The Spanish energy company Abengoa opened the world’s largest cellulosic refinery in Hugoton, about 90 miles southwest of Dodge City, Kansas, said Biofuels Digest. The plant has a capacity of 25 million gallons a year of ethanol a year, produced from corn stover, wheat straw, milo stubble and switchgrass. It is the second of three large U.S. plants coming into production in close order. Poet-DSM  opened a $275 million cellulosic plant in Emmetsburg, Iowa, in early September.

“The refinery’s nameplate capacity makes it, for the time being, the world’s largest cellulosic biofuels facility, topping the 21 million gallon capacity of the GranBio facility in Alagoas, Brasil. The plant is expected to hold the “world’s largest” title until the DuPont … plant opens in Nevada, Iowa, early in the new year,” said Biofuels Digest.

With cellulosic ethanol becoming available, there may be more attention to the federal mandate for use of biofuels. EPA has yet to announce if it will lower the target for 2014. The oil industry says the fuel market is nearly saturated at the traditional 10 percent blend of corn ethanol into gasoline.

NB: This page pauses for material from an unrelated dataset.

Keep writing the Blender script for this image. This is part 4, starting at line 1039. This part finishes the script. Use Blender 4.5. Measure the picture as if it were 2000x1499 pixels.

“I am less concerned about exactly what production volume target EPA sets for 2014 or 2015 than with how they reset the policy in the timeframe 2016 to 2022 and beyond,” wrote Jeremy Martin of the Union of Concerned Scientists in a blog for the National Geographic. “Establishing policy stability over the next 5 to 10 years is what will support the next round of investment. And strong regional policies like the California Low Carbon Fuels Standard and related clean fuels policies in Oregon and Washington can accelerate the trend further, drawing investment in clean fuels technology from around the world to the US and to these states in particular.